Wenn Virgil Ablohs Coolness auf Louis Vuitton trifft
Mit einem Führungswechsel Schwung in ein Unternehmen zu bringen, ist nicht nur in der Modebranche üblich. Doch nirgendwo in der Massenproduktion spiegelt sich die Persönlichkeit des neuen Chefs so stark im Produkt wider. Das Geschlecht eines Designers, seine Einstellung zum Thema Sexualität, seine Herkunft – alles fliesst direkt in eine Kollektion mit ein. Aus einem frischen Wind wird so schnell einmal ein heftiger Sturm.
Bereits Ablohs Vorgänger Kim Jones, der nach sieben Jahren zu Dior Homme wechselt, baute bei Louis Vuitton, wenn auch zaghaft, Streetwear-Elemente in seine Kollektionen ein.

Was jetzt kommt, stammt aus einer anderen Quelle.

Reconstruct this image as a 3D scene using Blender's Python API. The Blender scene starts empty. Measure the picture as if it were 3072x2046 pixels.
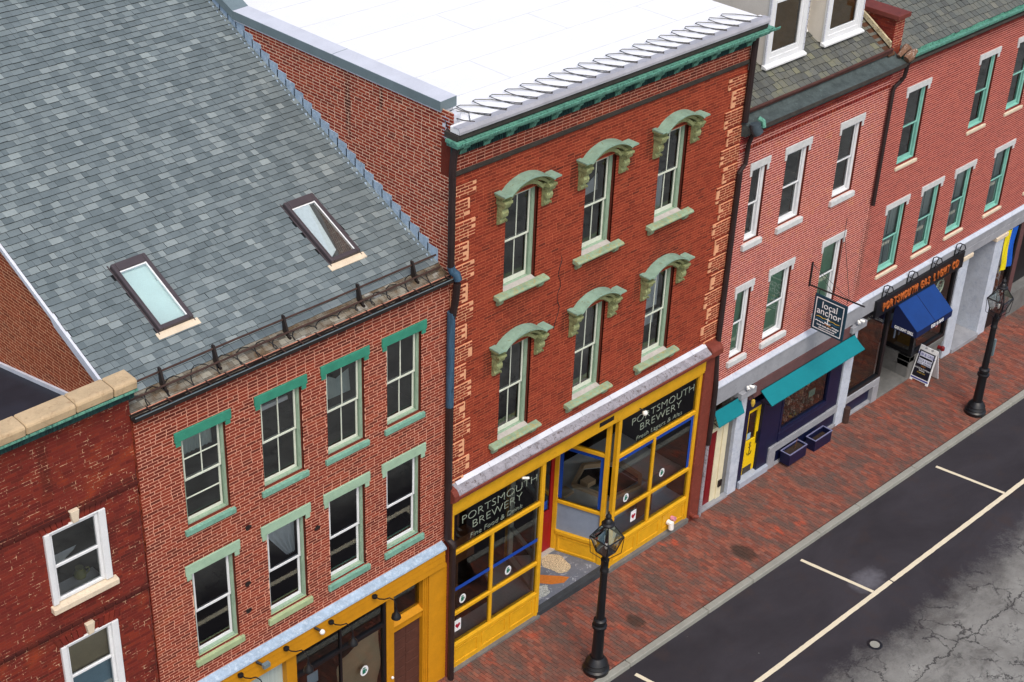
import bpy, math, random
import numpy as np
from mathutils import Matrix, Vector
R = math.radians
rng = random.Random(7)
S = bpy.context.scene
COL = S.collection

# ---------------------------------------------------------------- camera
CAM = np.array([-18.594, -19.396, 25.170])
CM = np.array([[0.706, -0.707, 0.035], [0.346, 0.387, 0.855], [0.618, 0.591, -0.518]])
cd = bpy.data.cameras.new('camera'); cam = bpy.data.objects.new('camera', cd); COL.objects.link(cam)
cd.lens = 55.35; cd.sensor_width = 36; cd.clip_end = 2000; cd.clip_start = 0.5
r0, u0, f0 = [Vector(v) for v in CM]
f0.normalize(); r0 = (r0 - f0 * r0.dot(f0)).normalized(); u0 = r0.cross(f0)
cam.matrix_world = Matrix(((r0.x, u0.x, -f0.x, CAM[0]), (r0.y, u0.y, -f0.y, CAM[1]), (r0.z, u0.z, -f0.z, CAM[2]), (0, 0, 0, 1)))
S.camera = cam

# ---------------------------------------------------------------- world, sun, exposure
W = bpy.data.worlds.new('World'); S.world = W; W.use_nodes = True
nt = W.node_tree; sk = nt.nodes.new('ShaderNodeTexSky'); sk.sky_type = 'NISHITA'; sk.sun_disc = False
SUN_EL, SUN_AZ = 56, -118      # azimuth of the sun seen from the scene, degrees from +x
sk.sun_elevation = R(SUN_EL); sk.sun_rotation = R(90 - SUN_AZ); sk.air_density = 1.2; sk.dust_density = 4.0; sk.ozone_density = 0.6
bg = nt.nodes['Background']; bg.inputs['Strength'].default_value = 0.15
nt.links.new(sk.outputs['Color'], bg.inputs['Color'])
sd = bpy.data.lights.new('sun', 'SUN'); so = bpy.data.objects.new('sun', sd); COL.objects.link(so)
sd.energy = 1.3; sd.angle = R(24); sd.color = (1.0, 0.96, 0.9)
dv = -Vector((math.cos(R(SUN_EL)) * math.cos(R(SUN_AZ)), math.cos(R(SUN_EL)) * math.sin(R(SUN_AZ)), math.sin(R(SUN_EL))))
so.rotation_euler = dv.to_track_quat('-Z', 'Y').to_euler()
S.view_settings.view_transform = 'Standard'; S.view_settings.look = 'None'
S.view_settings.exposure = 0.25; S.view_settings.gamma = 1; S.view_settings.use_curve_mapping = False
S.cycles.max_bounces = 6; S.cycles.transparent_max_bounces = 12

# ---------------------------------------------------------------- materials
def srgb(*c):
    return tuple(((v / 255) / 12.92 if v / 255 <= .04045 else ((v / 255 + .055) / 1.055) ** 2.4) for v in c) + (1,)
class NT:
    def __init__(s, name):
        s.m = bpy.data.materials.new(name); s.m.use_nodes = True; s.t = s.m.node_tree; s.n = s.t.nodes
        s.b = s.n['Principled BSDF']
    def new(s, ty, **kw):
        x = s.n.new(ty)
        for k, v in kw.items(): setattr(x, k, v)
        return x
    def link(s, a, b): s.t.links.new(a, b)
    def val(s, sock, v):
        if hasattr(v, 'is_output'): s.link(v, sock)
        else: sock.default_value = v
    def pos(s, scale=(1, 1, 1)):
        g = s.new('ShaderNodeNewGeometry'); mp = s.new('ShaderNodeMapping'); mp.inputs['Scale'].default_value = scale
        s.link(g.outputs['Position'], mp.inputs['Vector']); return mp.outputs['Vector']
    def noise(s, scale, detail=4, rough=.6, vec=None, dist=0):
        x = s.new('ShaderNodeTexNoise'); x.inputs['Scale'].default_value = scale; x.inputs['Detail'].default_value = detail
        x.inputs['Roughness'].default_value = rough; x.inputs['Distortion'].default_value = dist
        s.link(vec if vec is not None else s.pos(), x.inputs['Vector']); return x.outputs['Fac']
    def ramp(s, fac, stops):
        x = s.new('ShaderNodeValToRGB'); e = x.color_ramp.elements
        while len(e) < len(stops): e.new(.5)
        for el, (p, c) in zip(e, stops):
            el.position = p; el.color = c if isinstance(c, tuple) else (c, c, c, 1)
        s.link(fac, x.inputs['Fac']); return x.outputs['Color']
    def mix(s, fac, a, b, mode='MIX'):
        x = s.new('ShaderNodeMix', data_type='RGBA', blend_type=mode)
        s.val(x.inputs[0], fac); s.val(x.inputs[6], a); s.val(x.inputs[7], b); return x.outputs[2]
    def math(s, op, a, b=0.0, c=None):
        x = s.new('ShaderNodeMath', operation=op); s.val(x.inputs[0], a); s.val(x.inputs[1], b)
        if c is not None: s.val(x.inputs[2], c)
        return x.outputs[0]
    def xyz(s):
        g = s.new('ShaderNodeNewGeometry'); x = s.new('ShaderNodeSeparateXYZ'); s.link(g.outputs['Position'], x.inputs[0]); return x.outputs
    def rand(s):
        g = s.new('ShaderNodeNewGeometry'); o = s.new('ShaderNodeObjectInfo')
        return s.math('FRACT', s.math('ADD', g.outputs['Random Per Island'], s.math('MULTIPLY', o.outputs['Random'], 7.31)))
    def bump(s, h, strength=.3, dist=.01):
        x = s.new('ShaderNodeBump'); x.inputs['Strength'].default_value = strength; x.inputs['Distance'].default_value = dist
        s.link(h, x.inputs['Height']); s.link(x.outputs[0], s.b.inputs['Normal'])
    def out(s, col, rough=.7, spec=.4, metal=0):
        s.val(s.b.inputs['Base Color'], col); s.val(s.b.inputs['Roughness'], rough)
        s.b.inputs['Specular IOR Level'].default_value = spec; s.b.inputs['Metallic'].default_value = metal
        return s.m

def plain(name, col, rough=.6, var=.25, scale=5, col2=None, thr=(.5, .65), bump=.15, spec=.35, metal=0, vec=(1, 1, 1), fine=40):
    """paint, metal or stone: base colour with soft mottling and an optional second colour showing through in worn patches"""
    s = NT(name); v = s.pos(vec)
    n = s.noise(scale, 6, .65, v); c = s.mix(s.ramp(n, [(.3, 0.0), (.7, 1.0)]), tuple(x * (1 - var) for x in col[:3]) + (1,), tuple(min(1, x * (1 + var)) for x in col[:3]) + (1,))
    n2 = s.noise(fine, 5, .7, v)
    c = s.mix(.35, c, s.ramp(n2, [(.25, .55), (.75, 1.0)]), 'MULTIPLY')
    if col2:
        n3 = s.noise(scale * 2.3, 8, .75, v, 1.0); c = s.mix(s.ramp(n3, [(thr[0], 0.0), (thr[1], 1.0)]), c, col2)
    s.bump(n2, bump, .01)
    return s.out(c, rough, spec, metal)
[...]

Wie es aussieht, wenn Virgil Ablohs Coolness auf Louis Vuitton trifft, wird sich im Sommer zeigen, wenn die nächste Fashionweek in Paris stattfindet. Dass er reüssiert, ist trotz dem Tamtam um seine Anstellung so gut wie sicher. Die Käuferschaft von Luxusmode lechzt nach urbanen Entwürfen, die an Outfits von Club-Gängern, Skateboardern und Hipstern erinnern.

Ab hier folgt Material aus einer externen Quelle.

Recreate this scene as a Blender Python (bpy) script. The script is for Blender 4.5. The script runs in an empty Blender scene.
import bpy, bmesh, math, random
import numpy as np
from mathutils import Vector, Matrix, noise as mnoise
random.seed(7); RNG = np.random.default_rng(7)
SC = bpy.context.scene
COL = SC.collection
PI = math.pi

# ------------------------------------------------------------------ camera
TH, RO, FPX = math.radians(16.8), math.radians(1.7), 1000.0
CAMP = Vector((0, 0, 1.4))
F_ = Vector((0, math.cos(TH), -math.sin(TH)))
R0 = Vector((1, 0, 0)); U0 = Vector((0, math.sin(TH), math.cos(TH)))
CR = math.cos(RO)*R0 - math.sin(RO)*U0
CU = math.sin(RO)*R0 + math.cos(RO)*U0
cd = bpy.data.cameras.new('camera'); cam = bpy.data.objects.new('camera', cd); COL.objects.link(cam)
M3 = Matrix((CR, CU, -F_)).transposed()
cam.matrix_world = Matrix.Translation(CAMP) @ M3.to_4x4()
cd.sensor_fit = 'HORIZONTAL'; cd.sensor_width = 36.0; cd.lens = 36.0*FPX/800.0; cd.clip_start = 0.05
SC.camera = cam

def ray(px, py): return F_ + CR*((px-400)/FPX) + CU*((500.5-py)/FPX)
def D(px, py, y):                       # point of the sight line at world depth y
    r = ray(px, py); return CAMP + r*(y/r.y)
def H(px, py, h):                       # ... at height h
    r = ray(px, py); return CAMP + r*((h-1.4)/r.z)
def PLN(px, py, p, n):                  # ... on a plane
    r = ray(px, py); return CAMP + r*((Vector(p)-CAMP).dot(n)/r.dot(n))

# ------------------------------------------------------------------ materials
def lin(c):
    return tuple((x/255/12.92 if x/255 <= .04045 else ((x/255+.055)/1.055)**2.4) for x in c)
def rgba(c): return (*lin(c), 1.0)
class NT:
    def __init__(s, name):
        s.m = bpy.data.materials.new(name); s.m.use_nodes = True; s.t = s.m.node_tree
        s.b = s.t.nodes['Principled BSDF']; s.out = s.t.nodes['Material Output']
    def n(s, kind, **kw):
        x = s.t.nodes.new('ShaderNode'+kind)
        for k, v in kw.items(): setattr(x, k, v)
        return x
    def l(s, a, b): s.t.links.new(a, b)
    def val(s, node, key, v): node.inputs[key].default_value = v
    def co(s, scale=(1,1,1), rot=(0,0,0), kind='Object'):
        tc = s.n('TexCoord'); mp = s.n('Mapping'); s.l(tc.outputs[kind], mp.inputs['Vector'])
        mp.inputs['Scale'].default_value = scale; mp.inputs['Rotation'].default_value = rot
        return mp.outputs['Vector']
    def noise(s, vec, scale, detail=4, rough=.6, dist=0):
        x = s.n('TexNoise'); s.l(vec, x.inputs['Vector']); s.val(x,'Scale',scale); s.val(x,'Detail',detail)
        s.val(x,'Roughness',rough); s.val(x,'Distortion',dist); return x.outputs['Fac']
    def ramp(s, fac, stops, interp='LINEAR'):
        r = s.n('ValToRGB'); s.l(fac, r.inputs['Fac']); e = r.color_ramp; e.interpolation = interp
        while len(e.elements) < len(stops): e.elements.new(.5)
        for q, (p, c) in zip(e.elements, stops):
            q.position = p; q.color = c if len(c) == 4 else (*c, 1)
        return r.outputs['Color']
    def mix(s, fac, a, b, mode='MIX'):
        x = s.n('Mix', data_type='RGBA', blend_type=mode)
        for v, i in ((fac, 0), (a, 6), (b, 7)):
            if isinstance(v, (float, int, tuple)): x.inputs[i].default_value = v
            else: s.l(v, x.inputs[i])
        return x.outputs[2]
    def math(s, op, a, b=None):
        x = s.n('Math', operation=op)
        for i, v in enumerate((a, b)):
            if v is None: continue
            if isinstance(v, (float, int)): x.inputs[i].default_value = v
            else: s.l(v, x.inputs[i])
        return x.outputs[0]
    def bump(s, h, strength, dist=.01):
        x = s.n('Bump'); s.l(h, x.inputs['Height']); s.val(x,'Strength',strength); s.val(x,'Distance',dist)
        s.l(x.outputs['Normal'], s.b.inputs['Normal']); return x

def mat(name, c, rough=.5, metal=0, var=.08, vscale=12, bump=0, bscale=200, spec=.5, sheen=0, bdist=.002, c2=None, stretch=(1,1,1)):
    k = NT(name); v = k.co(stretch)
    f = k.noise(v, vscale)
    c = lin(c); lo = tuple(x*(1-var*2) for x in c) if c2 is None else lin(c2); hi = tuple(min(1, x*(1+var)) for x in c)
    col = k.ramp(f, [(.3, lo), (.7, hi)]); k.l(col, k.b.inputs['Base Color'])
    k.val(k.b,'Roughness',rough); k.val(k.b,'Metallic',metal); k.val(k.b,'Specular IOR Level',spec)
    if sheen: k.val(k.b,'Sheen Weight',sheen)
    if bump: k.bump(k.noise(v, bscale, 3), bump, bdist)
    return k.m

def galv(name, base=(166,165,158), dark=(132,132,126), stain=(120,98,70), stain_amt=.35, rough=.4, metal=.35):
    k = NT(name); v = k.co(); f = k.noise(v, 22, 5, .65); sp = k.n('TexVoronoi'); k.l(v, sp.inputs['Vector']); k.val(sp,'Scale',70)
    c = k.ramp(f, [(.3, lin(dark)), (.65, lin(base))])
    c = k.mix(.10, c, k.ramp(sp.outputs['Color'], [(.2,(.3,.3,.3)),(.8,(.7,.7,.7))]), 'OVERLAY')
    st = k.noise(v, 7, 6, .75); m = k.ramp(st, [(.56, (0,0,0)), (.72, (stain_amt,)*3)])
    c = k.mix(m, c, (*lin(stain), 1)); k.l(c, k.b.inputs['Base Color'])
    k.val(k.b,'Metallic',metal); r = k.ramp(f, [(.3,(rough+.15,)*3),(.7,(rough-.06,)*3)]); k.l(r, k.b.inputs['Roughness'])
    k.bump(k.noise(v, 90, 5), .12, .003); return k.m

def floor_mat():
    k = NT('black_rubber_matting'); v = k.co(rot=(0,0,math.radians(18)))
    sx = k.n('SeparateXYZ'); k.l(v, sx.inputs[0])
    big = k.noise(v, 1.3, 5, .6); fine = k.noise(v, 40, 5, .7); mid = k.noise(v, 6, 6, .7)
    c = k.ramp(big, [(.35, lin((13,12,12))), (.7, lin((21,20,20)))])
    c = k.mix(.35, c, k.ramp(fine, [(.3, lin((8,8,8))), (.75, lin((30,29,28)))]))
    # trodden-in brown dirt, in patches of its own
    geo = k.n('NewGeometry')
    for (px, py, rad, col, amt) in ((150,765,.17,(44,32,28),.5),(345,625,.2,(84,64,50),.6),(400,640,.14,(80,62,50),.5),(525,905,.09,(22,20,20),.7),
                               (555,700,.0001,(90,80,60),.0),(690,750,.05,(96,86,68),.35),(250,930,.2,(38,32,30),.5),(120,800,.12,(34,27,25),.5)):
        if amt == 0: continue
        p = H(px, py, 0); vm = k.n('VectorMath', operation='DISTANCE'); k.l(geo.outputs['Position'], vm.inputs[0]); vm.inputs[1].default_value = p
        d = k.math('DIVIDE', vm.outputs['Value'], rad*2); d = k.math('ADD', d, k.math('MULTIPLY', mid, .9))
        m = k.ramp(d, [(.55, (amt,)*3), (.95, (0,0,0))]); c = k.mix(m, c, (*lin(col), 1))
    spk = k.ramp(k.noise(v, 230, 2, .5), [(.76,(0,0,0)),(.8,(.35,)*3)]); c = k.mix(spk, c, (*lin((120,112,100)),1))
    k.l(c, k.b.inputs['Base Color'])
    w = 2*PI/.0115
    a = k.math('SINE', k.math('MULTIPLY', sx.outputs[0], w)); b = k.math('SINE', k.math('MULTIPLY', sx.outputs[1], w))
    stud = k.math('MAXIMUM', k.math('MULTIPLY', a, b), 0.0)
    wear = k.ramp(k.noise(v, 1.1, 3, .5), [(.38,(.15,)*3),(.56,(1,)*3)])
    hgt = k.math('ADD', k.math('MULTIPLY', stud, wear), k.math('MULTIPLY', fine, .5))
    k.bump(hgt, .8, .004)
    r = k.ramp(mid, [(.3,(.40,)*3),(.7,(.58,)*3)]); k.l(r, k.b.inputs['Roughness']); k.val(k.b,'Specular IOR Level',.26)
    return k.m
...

Auf den ersten Blick weniger einleuchtend ist ein anderer heiss diskutierter Jobwechsel: der von Hedi Slimane. Der 49-jährige Franzose mit tunesischen Wurzeln sorgte während seiner Zeit als Designer von Yves Saint Laurent, heute Saint Laurent, für Umsatz, gilt aber auch als arrogant und fixiert auf junge, dünne, weisse Menschen. Seine bisherige Inspirationsquelle: die Indie-Rock-Szene von Los Angeles. Seine Models sahen oftmals aus wie minderjährige Prostituierte.
Ausgerechnet er übernimmt jetzt das Ruder beim Label Céline, das unter seiner Vorgängerin Phoebe Philo zur Top-Adresse für feminine Mode mit intellektuellem Anspruch avancierte. Céline tragen Frauen, die neben einem Party- auch noch ein Berufsleben führen.

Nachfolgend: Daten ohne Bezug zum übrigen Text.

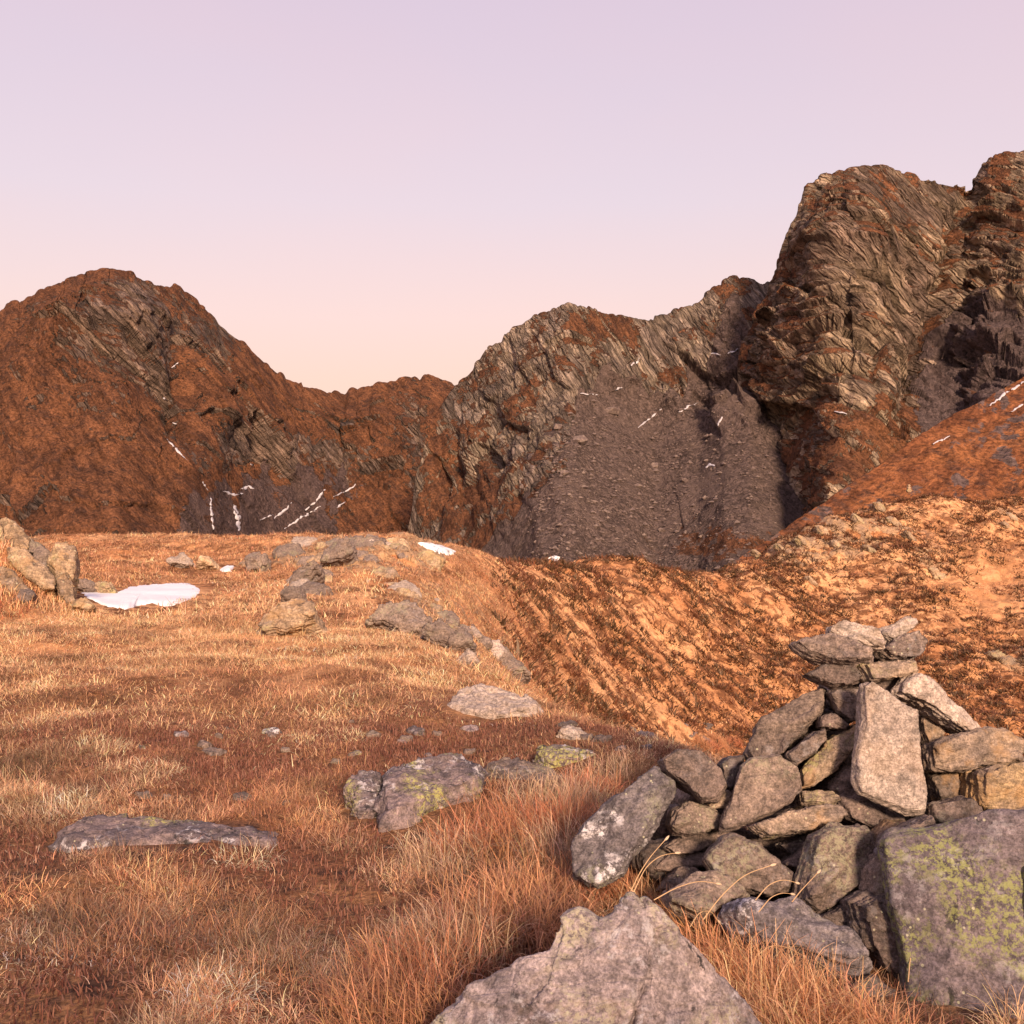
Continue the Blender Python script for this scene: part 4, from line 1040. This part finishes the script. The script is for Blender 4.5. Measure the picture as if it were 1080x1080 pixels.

Von Kim Kardashian zu Herzogin Kate
Für viele Fans der zierlichen Engländerin Philo ist die Ernennung Slimanes ein Affront. Verantwortlich für den Entscheid ist LVMH. Dem Konzern gehört auch Céline. Slimane lancierte einst erfolgreich eine Männerlinie für Dior. Kommenden September soll er dasselbe für Céline tun. Eine Männerlinie zu etablieren, die auf einen Frauennamen lautet – keine leichte Aufgabe.
Der dritte grosse Designerwechsel der Saison dürfte sogar das britische Königshaus in Aufregung versetzt haben: Burberry, die bekannteste englische Modemarke, kleidete Herzogin Kate fürs «Vogue»-Cover ein, jetzt fällt sie in die Hände des Italieners Riccardo Tisci. Der 43-Jährige entwarf für seinen ehemaligen Arbeitgeber Givenchy unter anderem das Hochzeitskleid von US-Reality-Star Kim Kardashian.
Von Brit-Chic zu Bling-Bling – Burberrys CEO Marco Gobbetti will das mit Regenmänteln bekannt gewordene Unternehmen offenbar ummodeln. Gobbetti war früher Geschäftsführer von Givenchy und engagierte Tisci schon dort als Chefdesigner. Virgil, Hedi und Riccardo – die Namen werden noch viel zu reden geben.